Some states went even further: Wisconsin’s Scott Walker mounted an alternately full-throated and devious attack on his own flagship institution, seeking to water down its core mission and eliminate tenure for faculty.

On the private side, as enrollment declines have forced colleges to compete for a dwindling group of 18-year-olds, the liberal arts, especially the humanities, got hammered. In my discipline, history, many departments have half as many majors as they did in 2008. Parents have―understandably if short-sightedly—pushed their children to enroll in majors and professional schools that appear to have a more reliable connection to postgraduate employment: business, the STEM disciplines, health professions.

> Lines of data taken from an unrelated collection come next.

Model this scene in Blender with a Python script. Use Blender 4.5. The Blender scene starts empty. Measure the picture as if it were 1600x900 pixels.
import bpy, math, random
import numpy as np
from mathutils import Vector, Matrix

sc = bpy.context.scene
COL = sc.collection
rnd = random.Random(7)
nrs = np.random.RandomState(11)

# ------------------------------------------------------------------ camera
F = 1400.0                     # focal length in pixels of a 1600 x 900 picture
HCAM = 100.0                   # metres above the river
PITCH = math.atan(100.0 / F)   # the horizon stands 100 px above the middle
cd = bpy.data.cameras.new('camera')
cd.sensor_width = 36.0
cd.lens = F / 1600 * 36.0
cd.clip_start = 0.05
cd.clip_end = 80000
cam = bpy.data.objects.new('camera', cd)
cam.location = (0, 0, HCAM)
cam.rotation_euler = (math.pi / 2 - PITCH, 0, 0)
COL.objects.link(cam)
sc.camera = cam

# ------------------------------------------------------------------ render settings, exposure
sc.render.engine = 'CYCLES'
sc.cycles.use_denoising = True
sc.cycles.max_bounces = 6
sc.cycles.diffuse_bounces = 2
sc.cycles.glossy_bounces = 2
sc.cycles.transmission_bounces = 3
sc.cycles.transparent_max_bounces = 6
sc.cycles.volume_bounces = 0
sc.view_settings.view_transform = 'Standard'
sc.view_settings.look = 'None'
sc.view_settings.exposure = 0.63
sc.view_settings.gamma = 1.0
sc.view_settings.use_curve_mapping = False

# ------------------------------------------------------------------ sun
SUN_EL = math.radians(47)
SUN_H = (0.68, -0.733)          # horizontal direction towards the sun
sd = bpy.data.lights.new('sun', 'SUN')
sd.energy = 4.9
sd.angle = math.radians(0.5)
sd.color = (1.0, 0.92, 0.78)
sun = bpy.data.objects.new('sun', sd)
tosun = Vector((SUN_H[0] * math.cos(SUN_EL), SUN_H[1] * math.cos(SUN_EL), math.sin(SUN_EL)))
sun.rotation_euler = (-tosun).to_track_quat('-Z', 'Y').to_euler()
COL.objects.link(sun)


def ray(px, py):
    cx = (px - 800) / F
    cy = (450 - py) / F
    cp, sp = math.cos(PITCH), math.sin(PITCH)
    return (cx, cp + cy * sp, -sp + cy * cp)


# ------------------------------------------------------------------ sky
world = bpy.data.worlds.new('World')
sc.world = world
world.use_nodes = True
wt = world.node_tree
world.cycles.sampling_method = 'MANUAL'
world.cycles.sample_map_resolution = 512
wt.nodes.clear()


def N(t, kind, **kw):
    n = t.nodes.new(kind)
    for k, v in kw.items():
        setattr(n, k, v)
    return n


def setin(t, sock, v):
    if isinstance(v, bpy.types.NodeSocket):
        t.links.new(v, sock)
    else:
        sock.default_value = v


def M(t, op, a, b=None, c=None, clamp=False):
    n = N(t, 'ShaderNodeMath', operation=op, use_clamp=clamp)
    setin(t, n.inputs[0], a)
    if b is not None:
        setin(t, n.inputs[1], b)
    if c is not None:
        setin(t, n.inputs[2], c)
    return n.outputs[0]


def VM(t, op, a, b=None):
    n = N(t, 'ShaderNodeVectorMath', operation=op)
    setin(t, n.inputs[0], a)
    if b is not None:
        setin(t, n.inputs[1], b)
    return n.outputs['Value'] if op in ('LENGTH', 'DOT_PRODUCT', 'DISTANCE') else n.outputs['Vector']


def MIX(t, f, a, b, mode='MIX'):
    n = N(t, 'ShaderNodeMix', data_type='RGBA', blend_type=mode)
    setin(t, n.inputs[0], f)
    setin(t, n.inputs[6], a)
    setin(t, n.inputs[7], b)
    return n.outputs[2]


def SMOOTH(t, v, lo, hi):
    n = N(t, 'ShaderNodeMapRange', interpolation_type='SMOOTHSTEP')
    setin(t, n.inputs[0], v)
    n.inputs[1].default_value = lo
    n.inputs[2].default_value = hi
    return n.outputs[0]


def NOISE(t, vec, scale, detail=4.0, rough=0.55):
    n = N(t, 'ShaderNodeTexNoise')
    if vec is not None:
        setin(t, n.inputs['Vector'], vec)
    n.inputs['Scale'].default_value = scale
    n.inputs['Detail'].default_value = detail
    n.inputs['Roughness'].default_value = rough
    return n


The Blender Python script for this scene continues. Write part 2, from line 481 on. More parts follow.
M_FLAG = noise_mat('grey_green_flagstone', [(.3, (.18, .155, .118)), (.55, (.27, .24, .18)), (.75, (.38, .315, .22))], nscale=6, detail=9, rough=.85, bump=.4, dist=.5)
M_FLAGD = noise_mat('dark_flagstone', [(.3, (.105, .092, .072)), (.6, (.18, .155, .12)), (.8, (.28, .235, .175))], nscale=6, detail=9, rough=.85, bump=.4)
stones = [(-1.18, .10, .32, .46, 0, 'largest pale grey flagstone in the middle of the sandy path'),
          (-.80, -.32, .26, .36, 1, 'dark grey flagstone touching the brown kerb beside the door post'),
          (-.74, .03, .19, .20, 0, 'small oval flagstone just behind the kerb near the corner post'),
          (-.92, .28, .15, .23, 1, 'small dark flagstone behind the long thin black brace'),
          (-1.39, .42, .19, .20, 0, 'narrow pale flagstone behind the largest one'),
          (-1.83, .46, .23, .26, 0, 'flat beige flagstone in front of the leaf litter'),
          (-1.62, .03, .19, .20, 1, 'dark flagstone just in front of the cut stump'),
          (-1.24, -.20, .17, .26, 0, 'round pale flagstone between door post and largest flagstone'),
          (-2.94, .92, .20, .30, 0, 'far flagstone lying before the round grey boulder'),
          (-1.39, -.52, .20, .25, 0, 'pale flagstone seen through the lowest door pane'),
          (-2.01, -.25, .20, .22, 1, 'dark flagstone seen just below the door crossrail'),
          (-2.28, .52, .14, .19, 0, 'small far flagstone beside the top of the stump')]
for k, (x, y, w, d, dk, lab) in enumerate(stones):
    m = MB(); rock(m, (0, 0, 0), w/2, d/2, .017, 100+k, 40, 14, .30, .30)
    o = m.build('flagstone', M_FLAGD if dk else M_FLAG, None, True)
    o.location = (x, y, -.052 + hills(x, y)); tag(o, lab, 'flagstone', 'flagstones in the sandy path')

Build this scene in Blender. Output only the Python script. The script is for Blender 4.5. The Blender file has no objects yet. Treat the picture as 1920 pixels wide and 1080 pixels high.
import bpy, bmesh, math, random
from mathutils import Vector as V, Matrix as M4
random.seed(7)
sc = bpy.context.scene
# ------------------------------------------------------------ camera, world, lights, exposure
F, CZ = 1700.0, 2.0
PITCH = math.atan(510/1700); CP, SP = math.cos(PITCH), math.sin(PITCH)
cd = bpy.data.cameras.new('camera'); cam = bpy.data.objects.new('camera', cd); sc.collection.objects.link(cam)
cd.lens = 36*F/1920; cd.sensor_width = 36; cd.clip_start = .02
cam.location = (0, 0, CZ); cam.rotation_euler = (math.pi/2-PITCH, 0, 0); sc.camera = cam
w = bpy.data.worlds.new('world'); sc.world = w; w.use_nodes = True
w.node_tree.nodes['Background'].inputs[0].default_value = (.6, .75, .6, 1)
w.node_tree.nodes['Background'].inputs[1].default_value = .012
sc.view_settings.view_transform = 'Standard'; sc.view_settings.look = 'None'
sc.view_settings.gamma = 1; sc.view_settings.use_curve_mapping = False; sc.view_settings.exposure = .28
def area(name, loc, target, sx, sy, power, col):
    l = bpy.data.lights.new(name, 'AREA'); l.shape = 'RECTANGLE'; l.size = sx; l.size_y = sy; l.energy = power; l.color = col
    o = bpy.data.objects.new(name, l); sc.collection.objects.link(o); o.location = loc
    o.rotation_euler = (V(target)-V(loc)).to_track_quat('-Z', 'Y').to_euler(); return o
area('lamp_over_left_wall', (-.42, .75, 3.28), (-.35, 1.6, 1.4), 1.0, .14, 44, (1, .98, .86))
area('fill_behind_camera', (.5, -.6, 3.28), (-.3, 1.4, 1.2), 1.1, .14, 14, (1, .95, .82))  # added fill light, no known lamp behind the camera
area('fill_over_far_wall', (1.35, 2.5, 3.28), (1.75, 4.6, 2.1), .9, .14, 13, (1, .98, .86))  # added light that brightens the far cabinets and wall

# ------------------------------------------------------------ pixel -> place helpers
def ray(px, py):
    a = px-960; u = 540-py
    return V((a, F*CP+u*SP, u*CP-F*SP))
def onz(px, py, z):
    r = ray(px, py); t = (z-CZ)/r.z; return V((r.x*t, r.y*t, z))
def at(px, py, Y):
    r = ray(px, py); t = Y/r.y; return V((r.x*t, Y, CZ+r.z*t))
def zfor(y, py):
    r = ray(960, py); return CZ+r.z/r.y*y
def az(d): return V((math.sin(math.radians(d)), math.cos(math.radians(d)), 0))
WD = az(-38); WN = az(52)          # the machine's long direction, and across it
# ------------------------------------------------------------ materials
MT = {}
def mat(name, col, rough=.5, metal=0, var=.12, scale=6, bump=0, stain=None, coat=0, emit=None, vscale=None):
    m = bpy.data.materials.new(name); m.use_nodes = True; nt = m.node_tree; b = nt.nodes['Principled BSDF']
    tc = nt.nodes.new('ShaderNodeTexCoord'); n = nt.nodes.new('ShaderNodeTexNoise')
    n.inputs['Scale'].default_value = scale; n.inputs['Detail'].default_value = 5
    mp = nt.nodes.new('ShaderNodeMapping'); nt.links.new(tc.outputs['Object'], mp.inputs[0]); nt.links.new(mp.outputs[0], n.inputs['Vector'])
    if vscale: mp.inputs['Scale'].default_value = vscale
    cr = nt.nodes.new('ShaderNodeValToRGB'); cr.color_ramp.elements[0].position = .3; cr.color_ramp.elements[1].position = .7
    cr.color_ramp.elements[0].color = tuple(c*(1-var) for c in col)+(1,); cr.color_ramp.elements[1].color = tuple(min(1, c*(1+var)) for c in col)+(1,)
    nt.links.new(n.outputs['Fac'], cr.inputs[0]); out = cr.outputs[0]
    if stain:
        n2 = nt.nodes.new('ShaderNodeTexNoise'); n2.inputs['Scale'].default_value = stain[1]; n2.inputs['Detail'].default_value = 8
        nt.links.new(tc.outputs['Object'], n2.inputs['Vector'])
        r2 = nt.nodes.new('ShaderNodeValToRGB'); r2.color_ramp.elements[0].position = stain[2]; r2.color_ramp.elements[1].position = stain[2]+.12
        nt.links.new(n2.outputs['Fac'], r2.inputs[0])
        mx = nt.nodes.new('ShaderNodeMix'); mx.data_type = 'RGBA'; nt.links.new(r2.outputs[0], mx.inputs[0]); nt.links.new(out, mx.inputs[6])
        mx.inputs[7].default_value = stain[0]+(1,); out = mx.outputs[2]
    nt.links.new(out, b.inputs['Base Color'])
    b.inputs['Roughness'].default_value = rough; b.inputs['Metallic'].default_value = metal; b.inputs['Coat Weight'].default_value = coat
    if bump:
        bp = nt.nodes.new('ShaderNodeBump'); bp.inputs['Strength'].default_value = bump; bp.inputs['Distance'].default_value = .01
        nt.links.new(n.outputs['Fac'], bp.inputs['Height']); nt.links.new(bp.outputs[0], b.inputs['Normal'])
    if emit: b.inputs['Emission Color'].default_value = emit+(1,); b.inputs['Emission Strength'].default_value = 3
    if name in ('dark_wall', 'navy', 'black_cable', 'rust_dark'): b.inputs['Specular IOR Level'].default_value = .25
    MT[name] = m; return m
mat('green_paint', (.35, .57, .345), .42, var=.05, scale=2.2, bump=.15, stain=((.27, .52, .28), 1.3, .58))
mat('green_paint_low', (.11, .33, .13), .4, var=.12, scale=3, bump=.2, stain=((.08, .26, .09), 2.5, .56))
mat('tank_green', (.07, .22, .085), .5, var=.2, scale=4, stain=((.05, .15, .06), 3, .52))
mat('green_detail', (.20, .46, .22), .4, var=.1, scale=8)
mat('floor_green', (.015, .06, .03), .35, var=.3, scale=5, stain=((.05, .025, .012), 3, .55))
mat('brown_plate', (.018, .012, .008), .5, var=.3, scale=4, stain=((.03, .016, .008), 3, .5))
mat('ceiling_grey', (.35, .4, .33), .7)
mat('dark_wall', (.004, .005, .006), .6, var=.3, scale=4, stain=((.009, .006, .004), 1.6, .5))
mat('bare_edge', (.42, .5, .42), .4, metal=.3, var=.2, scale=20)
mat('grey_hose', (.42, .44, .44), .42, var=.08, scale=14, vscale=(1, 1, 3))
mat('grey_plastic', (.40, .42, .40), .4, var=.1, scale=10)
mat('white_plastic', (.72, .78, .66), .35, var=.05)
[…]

But now, at the downtown Brooklyn campus of Long Island University we are witnessing a brand new tactic in administrations’ efforts to cut budgets and discipline faculty—the lockout. To no one’s surprise, contract negotiations between the administration and the faculty union stalled this summer when the administration put a dreadful proposal on the table and then refused to budge. “It was strike bait,” according to English Professor Jonathan Haynes, even though the union leadership and negotiating team opposed a strike.

President Kimberly Cline’s true bad faith—she has yet to sign a contract with any of the four unions at her institution—became even clearer when the university began planning to hire scab professors as early as July. Over Labor Day weekend, days after the faculty’s contract expired, and with classes due to start that Wednesday, the university told its 400 faculty that their salaries were stopped, their health insurance and email accounts were canceled, and they were not welcome to meet their classes.

Claiming in disingenuous double-speak that “LIU’s first priority is our students,” the university has scrambled to put replacement bodies—scabs―in front of classes. Lots of students are furious, arguing that they’re paying tuition for the real thing—not whoever a duplicitous administration can scrape up to deliver other people’s syllabi.

My colleagues in labor history point out that no institution of higher learning has ever employed this tactic before—one pioneered by Andrew Carnegie (actually his second in command Henry Clay Frick) at the Homestead Steelworks in 1892. U.S. labor law prohibits workers being replaced permanently during a lockout, so it doesn’t seem likely that the entire faculty will lose their jobs—at least right away.

If the tactic works, though, look for the growing number of desperate college and university presidents and boards of trustees to look longingly backwards in history, to a time when employers faced few legal constraints, and used bad economic times and a surplus of available labor to push down wages and destroy unions. And look for President Cline to move on to her next budget-slashing, union-busting gig—along with a hefty raise.

The faculty needs to win this one: for themselves, for their families, and for the rest of us in the increasingly uncertain business of higher education.